Fish talks about institutional norms, goals and purposes. I rather suspect that Josh is closer to some generally accepted institutional norms than I am. [I wrote about this in my blog post Play the game!']
There's another way I might explore this.
Fish tells the story of a student asking her teacher, at the beginning of the first class of the year, "Is there a text in this class?'. The teacher assumes that the student is asking "Is there a prescribed textbook that we will need for this course?" It turns out, though, that the student is actually asking, "In this course, are we assuming the existence of a stable text?", a question which makes perfect sense given that the student had done a previous course in literary theory.
Same words, but with quite different meanings depending on the institutional norms which have hold of the hearer.
Maybe I could explore two versions of the statement: 'In this class we're going to study Shakespeare's Othello.
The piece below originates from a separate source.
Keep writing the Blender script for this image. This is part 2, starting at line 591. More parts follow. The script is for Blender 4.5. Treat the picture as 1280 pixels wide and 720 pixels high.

Josh might hear this statement as meaning 'In this class we're going to be looking closely at Shakespeare's words in order to understand what Shakespeare was meaning.' This interpretation comes out of his understanding of what school and learning are essentially about; gaining good marks through analysis.
The teacher, on the other hand, might have meant 'In this class we're going to be exploring our different readings/responses to a play by Shakespeare in order to understand this complex world we live in a bit better.' This meaning comes out of an assumption that school and learning are about developing and deepening present understandings about reality, rather than their being merely steps taken to clear the next educational hurdle.